A litigious libertarian think tank has asked the president of the state’s largest utility to account for the company’s political activity, and specifically whether the utility’s customers have been funding its electioneering or lobbying.

Goldwater Institute attorney Jon Riches explained in a letter sent Monday to APS President Donald Brandt that, because the utility is a regulated monopoly, and therefore has a captive market, electioneering done with ratepayer money could be seen as forcing their customers into funding the company’s political activity.

The letter asks Brandt to either admit or deny that ratepayers paid for electioneering activity, then asks for documents that support the company’s accounting of the electioneering either way.

Goldwater Institute faced off against APS last year over the issue of deregulation. The group favored the dismantling of APS’ monopoly in favor of a competitive utility market. APS opposed the idea and spent money to influence the outcome of deliberations of it by the Arizona Corporation Commission.

“We’re literally talking about the free speech rights of all their ratepayers,” Riches told the Arizona Capitol Times. “You can’t be forced to subsidize someone’s political speech… The specifics of the speech are irrelevant, but if it is ratepayer funds, we would view that as a first amendment violation.”

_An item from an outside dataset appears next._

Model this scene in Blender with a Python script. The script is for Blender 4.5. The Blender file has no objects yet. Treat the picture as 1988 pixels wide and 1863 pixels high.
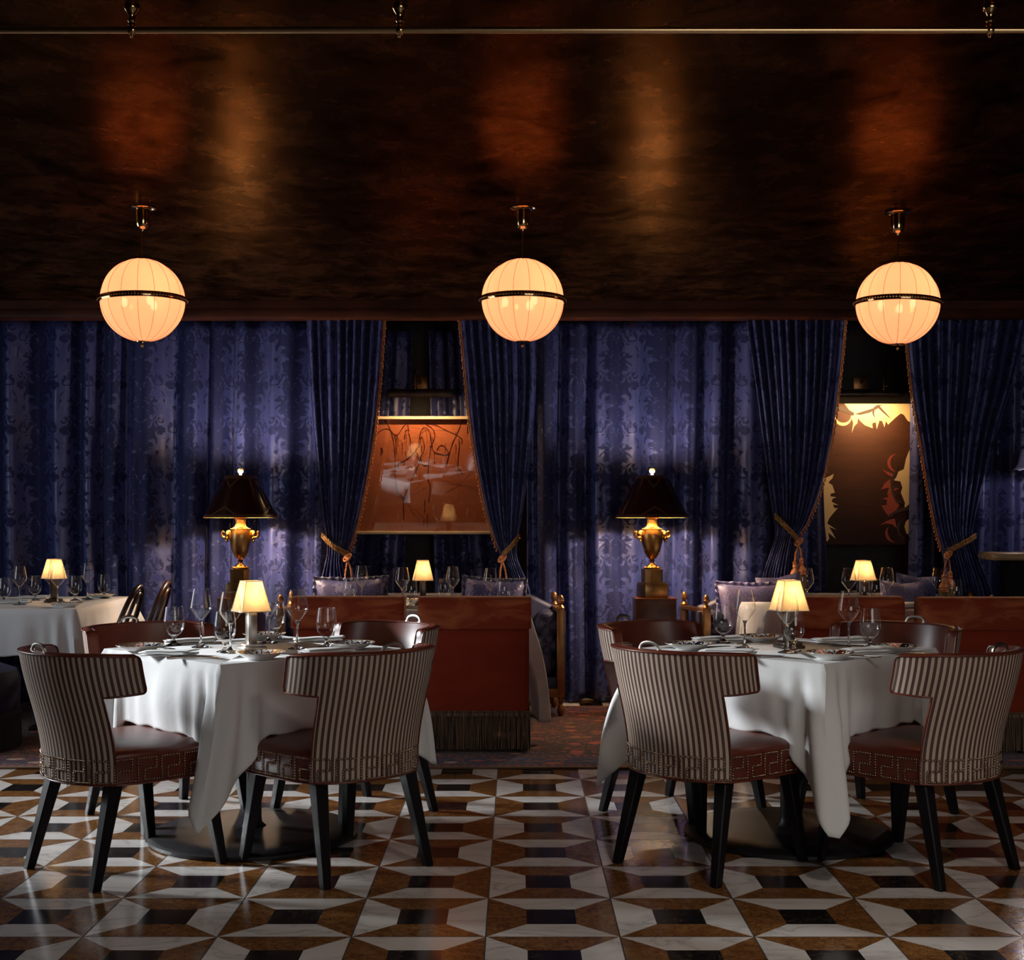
import bpy, bmesh, math, random
from math import sin, cos, pi, sqrt, radians
from mathutils import Vector, Matrix, noise as mnoise

scene = bpy.context.scene
COL = scene.collection
random.seed(7)

# ------------------------------------------------------------------ camera model
F, CX, CY, CH = 2557.0, 1001.0, 1012.0, 1.26     # focal length in pixels, vanishing point, eye height

def at(x, y, d):
    """point at distance d that the photo shows at pixel x, y"""
    return Vector(((x - CX) * d / F, d, CH - (y - CY) * d / F))

def lie(x, y, h):
    """point at height h that the photo shows at pixel x, y"""
    d = (CH - h) * F / (y - CY)
    return Vector(((x - CX) * d / F, d, h))

cam_d = bpy.data.cameras.new('camera')
cam = bpy.data.objects.new('camera', cam_d)
COL.objects.link(cam)
cam.location = (0, 0, CH)
cam.rotation_euler = (pi / 2, 0, 0)
cam_d.sensor_width = 36.0
cam_d.sensor_fit = 'HORIZONTAL'
cam_d.lens = F / 1988.0 * 36.0
cam_d.shift_x = (994.0 - CX) / 1988.0
cam_d.shift_y = (CY - 931.5) / 1988.0
cam_d.clip_start = 0.05
scene.camera = cam

vs = scene.view_settings
vs.view_transform = 'Standard'
vs.look = 'None'
vs.gamma = 1.0
vs.exposure = 0.0
vs.use_curve_mapping = False
scene.cycles.max_bounces = 10
scene.cycles.diffuse_bounces = 4
scene.cycles.glossy_bounces = 4
scene.cycles.transmission_bounces = 8
scene.cycles.transparent_max_bounces = 32
scene.cycles.caustics_reflective = False
scene.cycles.caustics_refractive = False
scene.cycles.sample_clamp_indirect = 30.0

# ------------------------------------------------------------------ mesh builder
class MB:
    def __init__(s):
        s.v, s.f, s.uv, s.mi = [], [], [], []

    def add(s, verts, faces, uv=None, mi=0, M=None):
        b = len(s.v)
        for i, p in enumerate(verts):
            p = Vector(p)
            s.v.append(M @ p if M is not None else p)
            s.uv.append(uv[i] if uv else (0.0, 0.0))
        for f in faces:
            s.f.append([b + i for i in f])
            s.mi.append(mi)
        return s

    def box(s, c, d, bev=0.0, mi=0, M=None, seg=2):
        bm = bmesh.new()
        bmesh.ops.create_cube(bm, size=1.0)
        for v in bm.verts:
            v.co = Vector((v.co.x * d[0], v.co.y * d[1], v.co.z * d[2])) + Vector(c)
        if bev > 0:
            bmesh.ops.bevel(bm, geom=bm.edges[:], offset=bev, segments=seg, profile=0.5, affect='EDGES')
        bm.verts.index_update()
        s.add([v.co.copy() for v in bm.verts], [[v.index for v in f.verts] for f in bm.faces], mi=mi, M=M)
        bm.free()
        return s

    def lathe(s, prof, seg=32, mi=0, M=None, sx=1.0, sy=1.0):
        verts, faces, uv = [], [], []
        n = len(prof)
        for i, (r, z) in enumerate(prof):
            for k in range(seg):
                a = 2 * pi * k / seg
                verts.append((r * cos(a) * sx, r * sin(a) * sy, z))
                uv.append((k / seg, i / max(1, n - 1)))
        for i in range(n - 1):
            for k in range(seg):
                k2 = (k + 1) % seg
                faces.append([i * seg + k, i * seg + k2, (i + 1) * seg + k2, (i + 1) * seg + k])
        if prof[0][0] > 1e-6 and prof[0] != prof[-1]:
            faces.append([k for k in reversed(range(seg))])
        if prof[-1][0] > 1e-6 and prof[0] != prof[-1]:
            faces.append([(n - 1) * seg + k for k in range(seg)])
        return s.add(verts, faces, uv, mi, M)

    def shell(s, prof, seg=32, mi=0, M=None):
        """open surface of revolution, no end caps"""
        verts, faces, uv = [], [], []
        n = len(prof)
        for i, (r, z) in enumerate(prof):
            for k in range(seg):
                a = 2 * pi * k / seg
                verts.append((r * cos(a), r * sin(a), z))
                uv.append((k / seg, i / max(1, n - 1)))
        for i in range(n - 1):
            for k in range(seg):
                k2 = (k + 1) % seg
                faces.append([i * seg + k, i * seg + k2, (i + 1) * seg + k2, (i + 1) * seg + k])
        return s.add(verts, faces, uv, mi, M)

    def tube(s, pts, r, seg=8, closed=False, mi=0, M=None, caps=True, flat=1.0):
        pts = [Vector(p) for p in pts]
        n = len(pts)
        rs = r if isinstance(r, (list, tuple)) else [r] * n
        tang = []
        for i in range(n):
            if closed:
                t = pts[(i + 1) % n] - pts[i - 1]
            else:
                t = pts[min(i + 1, n - 1)] - pts[max(i - 1, 0)]
            if t.length < 1e-9:
                t = Vector((0, 0, 1))
            tang.append(t.normalized())
        up = Vector((0, 0, 1)) if abs(tang[0].z) < 0.9 else Vector((0, 1, 0))
        nrm = (up - tang[0] * up.dot(tang[0])).normalized()
        verts, faces = [], []
        for i in range(n):
            nrm = nrm - tang[i] * nrm.dot(tang[i])
            nrm.normalize()
            bi = tang[i].cross(nrm)
            for k in range(seg):
                a = 2 * pi * k / seg
                verts.append(pts[i] + nrm * (cos(a) * rs[i]) + bi * (sin(a) * rs[i] * flat))
        m = n if closed else n - 1
        for i in range(m):
            j = (i + 1) % n
            for k in range(seg):
                k2 = (k + 1) % seg
                faces.append([i * seg + k, i * seg + k2, j * seg + k2, j * seg + k])
        if caps and not closed:
            faces.append([k for k in reversed(range(seg))])
            faces.append([(n - 1) * seg + k for k in range(seg)])
        return s.add(verts, faces, mi=mi, M=M)

    def rope(s, pts, r, pitch=0.03, strands=2, seg=6, mi=0, M=None):
        """twisted cord along a path"""
        pts = resample([Vector(p) for p in pts], pitch / 6.0)
        n = len(pts)
        for q in range(strands):
            out = []
            nrm = None
            for i in range(n):
                t = (pts[min(i + 1, n - 1)] - pts[max(i - 1, 0)]).normalized()
                if nrm is None:
                    up = Vector((0, 0, 1)) if abs(t.z) < 0.9 else Vector((0, 1, 0))
                    nrm = up
                nrm = (nrm - t * nrm.dot(t)).normalized()
                bi = t.cross(nrm)
                a = 2 * pi * (i / 6.0 + q / strands)
                out.append(pts[i] + (nrm * cos(a) + bi * sin(a)) * r * 0.5)
            s.tube(out, r * 0.62, seg=seg, mi=mi, M=M)
        return s

    def ball(s, c, r, seg=12, rings=8, mi=0, M=None):
        if not isinstance(r, (tuple, list)):
            r = (r, r, r)
        verts, faces = [], []
        verts.append(Vector(c) + Vector((0, 0, -r[2])))
        for i in range(1, rings):
            th = pi * i / rings
            for k in range(seg):
                a = 2 * pi * k / seg
                verts.append(Vector(c) + Vector((r[0] * sin(th) * cos(a), r[1] * sin(th) * sin(a), -r[2] * cos(th))))
        verts.append(Vector(c) + Vector((0, 0, r[2])))
        for k in range(seg):
            faces.append([0, 1 + (k + 1) % seg, 1 + k])
        for i in range(rings - 2):
            for k in range(seg):
                k2 = (k + 1) % seg
                faces.append([1 + i * seg + k, 1 + i * seg + k2, 1 + (i + 1) * seg + k2, 1 + (i + 1) * seg + k])
        L = len(verts) - 1
        b = 1 + (rings - 2) * seg
        for k in range(seg):
            faces.append([b + k, b + (k + 1) % seg, L])
        return s.add(verts, faces, mi=mi, M=M)

    def grid(s, rows, uvrows=None, mi=0, M=None, flip=False, closed=False):
        nr, nc = len(rows), len(rows[0])
        verts = [p for r in rows for p in r]
        uv = [q for r in uvrows for q in r] if uvrows else None
        faces = []
        m = nc if closed else nc - 1
        for i in range(nr - 1):
            for k in range(m):
                k2 = (k + 1) % nc
                q = [i * nc + k, i * nc + k2, (i + 1) * nc + k2, (i + 1) * nc + k]
                faces.append(q[::-1] if flip else q)
        return s.add(verts, faces, uv, mi, M)

    def prism(s, poly, z0, z1, mi=0, M=None):
        n = len(poly)
        verts = [(p[0], p[1], z0) for p in poly] + [(p[0], p[1], z1) for p in poly]
        faces = [[i for i in reversed(range(n))], [n + i for i in range(n)]]
        for i in range(n):
            j = (i + 1) % n
            faces.append([i, j, n + j, n + i])
        return s.add(verts, faces, mi=mi, M=M)

    def build(s, name, mats, parent=None, loc=None, rotz=None, sharp=40, solid=0.0):
        me = bpy.data.meshes.new(name)
        me.from_pydata([tuple(v) for v in s.v], [], s.f)
        uvl = me.uv_layers.new(name='UVMap')
        for poly in me.polygons:
            for li in poly.loop_indices:
                uvl.data[li].uv = s.uv[me.loops[li].vertex_index]
        if not isinstance(mats, (list, tuple)):
            mats = [mats]
        for m in mats:
            me.materials.append(m)
        for i, p in enumerate(me.polygons):
            p.material_index = s.mi[i]
            p.use_smooth = True
        me.set_sharp_from_angle(angle=radians(sharp))
        bm = bmesh.new()
        bm.from_mesh(me)
        bmesh.ops.recalc_face_normals(bm, faces=bm.faces[:])
        bm.to_mesh(me)
        bm.free()
        me.update()
        o = bpy.data.objects.new(name, me)
        COL.objects.link(o)
        if parent is not None:
            o.parent = parent
        if loc is not None:
            o.location = loc
        if rotz is not None:
            o.rotation_euler = (0, 0, rotz)
        if solid:
            md = o.modifiers.new('thickness', 'SOLIDIFY')
            md.thickness = solid
            md.offset = 0
        return o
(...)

In his letter, Riches cited court rulings from other states that support his stance.

In late June, Goldwater Institute sent a public records request to APS asking for the same information, the letter references. But the utility did not produce the records, Riches said.

“We’ve received the letter and we’re reviewing it,” said APS spokesman Jim McDonald said of the most recent letter from Riches.

If the utility won’t cooperate with the request, Goldwater Institute may ask APS’ regulators to force them to do so.

“We’re asking that they voluntarily produce the records,” Riches said. “If they don’t, as we explain in the letter, we would probably ask the (Arizona Corporation Commission) to force them to produce them.”